Prepare for strategy success

There are specific actions that can support the success of strategic objectives. Taking the time to establish the groundwork to maximise the likelihood of the achievement of business objectives is a valuable investment. As a retail leader, it is necessary to think with the end in mind and plan for the outcomes you wish to achieve. 

To learn how to steer your success in retail, the ARA Retail Institute runs multiple workshops on marketing and consumer behaviour. Join the ARA Retail Institute in their latest workshop which looks into building customer loyalty.


Ensure objectives are attainable

Once strategic objectives have been identified, the next step is to determine which strategies will most effectively achieve those objectives ensuring their attainability.

Here, we need to look a little closer at retail strategy.

When broken down to the simplest level, there are three basic business strategies in retail:

  • Cost leadership
  • Differentiation
  • Niche

Niche is certainly a viable strategy; however as niche players grow more successful, niches invariably become larger and less defensible. As a result, mass-market strategies tend to be either cost leadership or differentiation. Whilst there are three generic strategies, in simple terms then there are two paths that retailers follow to make money: the profit path or the turnover path.

  • With the profit path the retailer will aim to make good money on each item they sell, their aim is to sell it hard and they will adopt a cost leadership strategy
  • With the turnover path the retailer will aim to make good money out of selling lots of items, their aim is to price it hard and they will adopt a differentiation strategy

Typically the big box, wide choice, low price retailers like supermarkets adopt the turnover path and price their products hard. In order to do this, these types of businesses invest in systems, suppliers and logistics in order to take costs out of the business and pass the savings onto their customers.

The specialty retailer, however, typically has a smaller store, a smaller choice of product and will adopt the profit path and sell their products hard. In order to do this, these types of businesses invest in their business location, fit-out, product, value, people, and marketing systems, in order to add value to the purchasing process for their customers.

Capture These are all elements the consumer can see either by looking at the business or its marketing material. The aim of the retailer is to develop a strategy whereby they differentiate themselves from other retailers in the marketplace in one or more of these five elements. In doing so the retailer is aiming to appeal to the consumer on points other than simply being the cheapest in the market.

Understanding the approach your business takes to retail strategy can provide a meaningful background to how you as a retail leader design and develop targets to drive the achievement of business objectives. Certain objectives will only be achievable within a given retail strategy and if the targets you are setting at store level in a supermarket are more aligned with a retailer that takes the profit path approach the likelihood of them being attainable and supported is diminished.

Focus on cost and time efficiency

Following through on the discussion of turnover and profit paths it is of interest to examine how retailers adopt strategies for improved business performance given each differing path.

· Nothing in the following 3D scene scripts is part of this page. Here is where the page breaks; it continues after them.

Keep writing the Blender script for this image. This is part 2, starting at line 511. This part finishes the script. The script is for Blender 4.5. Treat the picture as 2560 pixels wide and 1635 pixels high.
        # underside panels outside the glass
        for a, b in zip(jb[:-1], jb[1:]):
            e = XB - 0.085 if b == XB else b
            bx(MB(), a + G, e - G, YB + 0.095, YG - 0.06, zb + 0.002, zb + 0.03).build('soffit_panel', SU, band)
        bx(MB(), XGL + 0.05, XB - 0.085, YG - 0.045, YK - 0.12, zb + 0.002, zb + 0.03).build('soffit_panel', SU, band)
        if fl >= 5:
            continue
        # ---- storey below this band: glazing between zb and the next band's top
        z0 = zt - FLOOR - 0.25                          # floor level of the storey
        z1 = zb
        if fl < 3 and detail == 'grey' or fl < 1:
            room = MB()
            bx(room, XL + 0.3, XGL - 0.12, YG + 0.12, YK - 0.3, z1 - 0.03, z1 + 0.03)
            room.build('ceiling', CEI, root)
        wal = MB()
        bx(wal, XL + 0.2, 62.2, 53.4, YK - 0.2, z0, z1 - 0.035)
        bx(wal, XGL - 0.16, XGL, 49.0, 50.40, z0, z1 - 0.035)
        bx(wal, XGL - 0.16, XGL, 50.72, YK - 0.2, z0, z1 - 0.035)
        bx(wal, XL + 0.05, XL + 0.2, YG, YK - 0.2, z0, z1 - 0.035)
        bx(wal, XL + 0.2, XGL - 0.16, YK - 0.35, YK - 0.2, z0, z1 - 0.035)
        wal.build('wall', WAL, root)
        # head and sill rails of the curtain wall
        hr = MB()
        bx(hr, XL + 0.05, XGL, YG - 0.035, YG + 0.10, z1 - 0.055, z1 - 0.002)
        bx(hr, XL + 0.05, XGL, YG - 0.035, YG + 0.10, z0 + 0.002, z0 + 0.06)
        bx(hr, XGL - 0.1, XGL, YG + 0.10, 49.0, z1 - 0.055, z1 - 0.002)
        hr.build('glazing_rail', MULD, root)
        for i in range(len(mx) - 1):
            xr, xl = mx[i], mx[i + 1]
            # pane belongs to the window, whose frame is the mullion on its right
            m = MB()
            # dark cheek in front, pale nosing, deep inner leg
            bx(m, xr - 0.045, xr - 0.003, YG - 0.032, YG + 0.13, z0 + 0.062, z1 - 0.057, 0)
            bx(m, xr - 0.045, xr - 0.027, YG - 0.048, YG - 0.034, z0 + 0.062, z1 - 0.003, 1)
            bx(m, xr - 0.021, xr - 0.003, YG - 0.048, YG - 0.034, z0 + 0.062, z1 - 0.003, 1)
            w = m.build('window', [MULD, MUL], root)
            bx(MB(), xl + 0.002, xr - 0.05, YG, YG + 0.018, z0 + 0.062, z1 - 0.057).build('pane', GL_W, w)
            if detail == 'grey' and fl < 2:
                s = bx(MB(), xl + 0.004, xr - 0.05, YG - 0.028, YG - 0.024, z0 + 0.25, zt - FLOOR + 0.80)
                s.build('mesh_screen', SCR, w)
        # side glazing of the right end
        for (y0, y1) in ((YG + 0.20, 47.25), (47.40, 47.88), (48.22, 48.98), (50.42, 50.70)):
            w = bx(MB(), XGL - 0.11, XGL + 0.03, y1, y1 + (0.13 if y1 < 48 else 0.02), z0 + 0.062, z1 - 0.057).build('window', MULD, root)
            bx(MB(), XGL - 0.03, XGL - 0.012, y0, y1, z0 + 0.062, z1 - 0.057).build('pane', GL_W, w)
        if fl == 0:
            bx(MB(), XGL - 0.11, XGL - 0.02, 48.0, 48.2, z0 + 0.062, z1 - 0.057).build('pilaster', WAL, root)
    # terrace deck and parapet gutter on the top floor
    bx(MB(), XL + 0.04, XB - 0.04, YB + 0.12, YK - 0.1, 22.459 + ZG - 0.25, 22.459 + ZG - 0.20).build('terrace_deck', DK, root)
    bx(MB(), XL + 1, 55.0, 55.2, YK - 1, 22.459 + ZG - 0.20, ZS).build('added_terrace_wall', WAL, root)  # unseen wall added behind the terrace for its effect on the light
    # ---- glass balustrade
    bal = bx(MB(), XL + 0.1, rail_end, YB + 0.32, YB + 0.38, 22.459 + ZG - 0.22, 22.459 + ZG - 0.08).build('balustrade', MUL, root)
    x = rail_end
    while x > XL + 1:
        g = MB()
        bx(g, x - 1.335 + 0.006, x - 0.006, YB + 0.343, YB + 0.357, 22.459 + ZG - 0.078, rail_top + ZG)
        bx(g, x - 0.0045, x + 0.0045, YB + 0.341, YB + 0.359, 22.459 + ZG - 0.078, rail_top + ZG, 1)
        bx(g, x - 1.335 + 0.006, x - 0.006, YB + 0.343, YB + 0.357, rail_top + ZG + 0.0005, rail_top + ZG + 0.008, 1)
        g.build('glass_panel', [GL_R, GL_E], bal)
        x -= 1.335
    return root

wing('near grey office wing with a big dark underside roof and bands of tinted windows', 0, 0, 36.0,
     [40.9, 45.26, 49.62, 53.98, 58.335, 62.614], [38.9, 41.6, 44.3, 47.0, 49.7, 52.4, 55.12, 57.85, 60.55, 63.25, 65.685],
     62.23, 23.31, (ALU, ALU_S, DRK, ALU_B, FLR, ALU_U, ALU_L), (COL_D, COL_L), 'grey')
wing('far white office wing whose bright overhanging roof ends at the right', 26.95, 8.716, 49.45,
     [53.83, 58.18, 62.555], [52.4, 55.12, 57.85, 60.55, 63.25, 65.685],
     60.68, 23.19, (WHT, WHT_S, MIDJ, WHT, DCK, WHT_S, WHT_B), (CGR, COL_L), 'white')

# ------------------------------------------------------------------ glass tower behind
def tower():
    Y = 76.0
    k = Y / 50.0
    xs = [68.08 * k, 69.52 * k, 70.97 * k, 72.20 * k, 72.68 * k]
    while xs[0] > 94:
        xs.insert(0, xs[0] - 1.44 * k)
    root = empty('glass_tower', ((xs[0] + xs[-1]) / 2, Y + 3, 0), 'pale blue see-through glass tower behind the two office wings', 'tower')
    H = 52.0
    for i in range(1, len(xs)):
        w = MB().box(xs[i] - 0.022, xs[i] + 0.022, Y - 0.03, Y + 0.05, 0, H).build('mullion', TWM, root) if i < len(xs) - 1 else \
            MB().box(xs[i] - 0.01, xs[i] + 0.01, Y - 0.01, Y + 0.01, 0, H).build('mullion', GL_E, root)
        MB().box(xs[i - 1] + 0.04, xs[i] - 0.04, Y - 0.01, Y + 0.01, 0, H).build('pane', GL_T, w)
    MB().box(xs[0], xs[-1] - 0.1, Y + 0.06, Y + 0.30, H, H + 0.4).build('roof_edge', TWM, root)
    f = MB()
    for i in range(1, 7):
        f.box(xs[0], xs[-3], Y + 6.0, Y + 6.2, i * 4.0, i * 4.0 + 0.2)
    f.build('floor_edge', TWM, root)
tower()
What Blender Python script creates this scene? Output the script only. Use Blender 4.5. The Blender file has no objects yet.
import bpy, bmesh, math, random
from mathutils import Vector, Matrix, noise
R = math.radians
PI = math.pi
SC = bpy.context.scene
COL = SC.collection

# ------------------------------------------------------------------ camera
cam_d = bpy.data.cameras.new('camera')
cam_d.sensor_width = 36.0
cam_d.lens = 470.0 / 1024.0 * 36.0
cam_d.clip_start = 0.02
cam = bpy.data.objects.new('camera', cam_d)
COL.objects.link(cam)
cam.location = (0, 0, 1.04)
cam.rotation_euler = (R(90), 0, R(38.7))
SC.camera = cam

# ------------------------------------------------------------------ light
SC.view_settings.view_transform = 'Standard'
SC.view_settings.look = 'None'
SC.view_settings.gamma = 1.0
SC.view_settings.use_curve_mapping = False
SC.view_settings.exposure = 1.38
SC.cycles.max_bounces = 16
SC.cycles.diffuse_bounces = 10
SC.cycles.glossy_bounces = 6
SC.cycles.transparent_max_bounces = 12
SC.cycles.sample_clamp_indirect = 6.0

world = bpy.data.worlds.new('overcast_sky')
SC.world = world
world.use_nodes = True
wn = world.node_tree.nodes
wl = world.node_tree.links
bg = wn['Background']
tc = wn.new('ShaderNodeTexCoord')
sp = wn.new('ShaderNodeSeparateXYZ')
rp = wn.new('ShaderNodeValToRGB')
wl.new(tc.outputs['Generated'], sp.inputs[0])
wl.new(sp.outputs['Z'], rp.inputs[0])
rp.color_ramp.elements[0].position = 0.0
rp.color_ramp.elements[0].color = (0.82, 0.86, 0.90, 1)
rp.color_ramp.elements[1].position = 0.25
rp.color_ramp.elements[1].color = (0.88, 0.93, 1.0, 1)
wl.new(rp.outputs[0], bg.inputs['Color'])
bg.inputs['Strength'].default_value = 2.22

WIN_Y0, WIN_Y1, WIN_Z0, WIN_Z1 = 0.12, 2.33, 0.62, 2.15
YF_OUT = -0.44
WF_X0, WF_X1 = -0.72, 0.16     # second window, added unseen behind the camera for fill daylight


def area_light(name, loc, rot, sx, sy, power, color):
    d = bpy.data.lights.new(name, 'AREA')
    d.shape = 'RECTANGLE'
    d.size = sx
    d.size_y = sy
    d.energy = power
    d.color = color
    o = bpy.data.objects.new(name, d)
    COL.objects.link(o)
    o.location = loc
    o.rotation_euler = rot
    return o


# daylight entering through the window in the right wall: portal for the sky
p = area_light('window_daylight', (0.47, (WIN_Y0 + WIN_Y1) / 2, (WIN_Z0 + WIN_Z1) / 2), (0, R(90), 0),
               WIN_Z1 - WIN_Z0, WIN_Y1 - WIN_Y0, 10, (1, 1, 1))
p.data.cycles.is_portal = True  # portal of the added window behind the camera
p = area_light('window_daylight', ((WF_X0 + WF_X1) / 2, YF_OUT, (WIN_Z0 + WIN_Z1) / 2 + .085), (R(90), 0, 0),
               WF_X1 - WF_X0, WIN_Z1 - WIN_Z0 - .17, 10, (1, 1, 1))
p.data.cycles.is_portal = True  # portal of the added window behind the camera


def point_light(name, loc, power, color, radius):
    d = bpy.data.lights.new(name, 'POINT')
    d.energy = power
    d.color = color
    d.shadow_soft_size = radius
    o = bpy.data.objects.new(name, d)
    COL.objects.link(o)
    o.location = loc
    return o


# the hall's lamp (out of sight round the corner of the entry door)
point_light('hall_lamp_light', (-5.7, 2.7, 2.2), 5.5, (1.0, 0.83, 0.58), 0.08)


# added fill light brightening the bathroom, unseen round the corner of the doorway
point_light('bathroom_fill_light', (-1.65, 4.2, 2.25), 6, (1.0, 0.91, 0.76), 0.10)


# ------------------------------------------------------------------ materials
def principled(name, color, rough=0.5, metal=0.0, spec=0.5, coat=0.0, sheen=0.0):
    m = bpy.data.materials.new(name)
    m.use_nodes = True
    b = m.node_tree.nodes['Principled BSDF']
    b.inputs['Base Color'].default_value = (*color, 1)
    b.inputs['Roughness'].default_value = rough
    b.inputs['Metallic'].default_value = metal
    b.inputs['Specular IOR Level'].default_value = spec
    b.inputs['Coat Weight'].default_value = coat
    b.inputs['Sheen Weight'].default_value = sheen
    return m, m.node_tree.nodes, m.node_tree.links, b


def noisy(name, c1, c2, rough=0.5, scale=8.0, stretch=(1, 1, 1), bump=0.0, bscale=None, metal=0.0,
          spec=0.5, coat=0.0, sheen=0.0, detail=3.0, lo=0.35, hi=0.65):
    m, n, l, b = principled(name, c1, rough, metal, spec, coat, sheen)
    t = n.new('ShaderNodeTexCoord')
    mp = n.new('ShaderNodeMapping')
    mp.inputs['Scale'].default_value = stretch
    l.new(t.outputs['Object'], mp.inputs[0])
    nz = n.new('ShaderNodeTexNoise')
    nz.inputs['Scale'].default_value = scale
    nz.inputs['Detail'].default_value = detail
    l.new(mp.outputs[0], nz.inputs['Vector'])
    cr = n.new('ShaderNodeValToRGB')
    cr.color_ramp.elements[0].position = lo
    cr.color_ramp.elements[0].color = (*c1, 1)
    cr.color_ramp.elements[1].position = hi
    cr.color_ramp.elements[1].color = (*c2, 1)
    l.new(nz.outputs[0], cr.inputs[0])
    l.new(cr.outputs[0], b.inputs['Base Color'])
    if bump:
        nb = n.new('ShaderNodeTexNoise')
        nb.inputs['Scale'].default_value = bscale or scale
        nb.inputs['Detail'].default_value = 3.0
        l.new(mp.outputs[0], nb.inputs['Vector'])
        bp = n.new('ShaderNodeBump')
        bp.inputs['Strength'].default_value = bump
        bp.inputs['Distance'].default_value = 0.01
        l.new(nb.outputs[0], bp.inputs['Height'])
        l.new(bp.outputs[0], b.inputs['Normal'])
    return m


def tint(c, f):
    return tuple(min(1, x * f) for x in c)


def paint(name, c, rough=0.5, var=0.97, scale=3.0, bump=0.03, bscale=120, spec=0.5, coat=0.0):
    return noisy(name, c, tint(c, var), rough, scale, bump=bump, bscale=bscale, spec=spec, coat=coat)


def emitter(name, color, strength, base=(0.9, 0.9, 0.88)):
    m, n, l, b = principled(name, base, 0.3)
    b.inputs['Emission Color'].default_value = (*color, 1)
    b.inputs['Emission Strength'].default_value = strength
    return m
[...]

Some generic ways in which a retailer can do this are outlined below:

  • Increase sales volume
  • Market penetration
  • Increase usage / loyalty
  • Attract competitors customers
  • Discourage competitors
  • Product development
  • Internal development
  • Joint venture or licensing
  • Market development

To determine which strategies are indeed best for business it can be valuable to employ a SWOT analysis. It provides a framework for summarising the opportunities and threats inherent in the business context and the strengths and weaknesses of the internal to the business itself. Conducted at store level it can provide an interesting perspective to strategic development and help retail leaders think beyond the day to day of their business to facilitate more effective decision making.

When conducting a SWOT analysis it is essential to be as objective as possible.

  • Strengths

Those areas where business has a clear edge over competitors

Strengths include exclusive ranges, more competitive prices, services offered that competitors do not, better trained staff, better depth or availability of stock, a more attractive store environment, a more accessible location etc.

  • Weaknesses

Areas where competition has an edge or where business performance is being inhibited. Weaknesses include inadequate service levels, lack of product or poor promotion compared to competitors

  • Opportunities

Identifiable external openings that could enable business growth I.e. new or previously unexplored customer segments

  • Threats

Any external trends that may adversely affect business over the planning period i.e. arrival of a new competitor, the refurbishment of competitor stores, loss of supplier support

The diagram below illustrates a sample SWOT analysis for retail, outlining potential inclusions in each category.


Allow for continuous improvement

Whatever approach is taken to develop the right strategy for business, all retailers understand the need to continually strive for growth.

Change is a constant in business as it is in nature. If you are not growing, you are dying. As the population grows, generally the market grows, and if your business is not growing, competitors are taking your share of the market growth.

There are two general ways to grow in business:

  1. Offer existing products and services to new markets or attract new customers
  2. Offer new or modified products to existing customers or markets

Retailers can look to continually improve by considering the most appropriate ways in which they can grow. The initial question is one of whether to focus upon new products or new markets. Ideally large-scale retailers are focusing upon both but for smaller retailers with limited resources to invest in continuous improvement it is meaningful to focus in one place.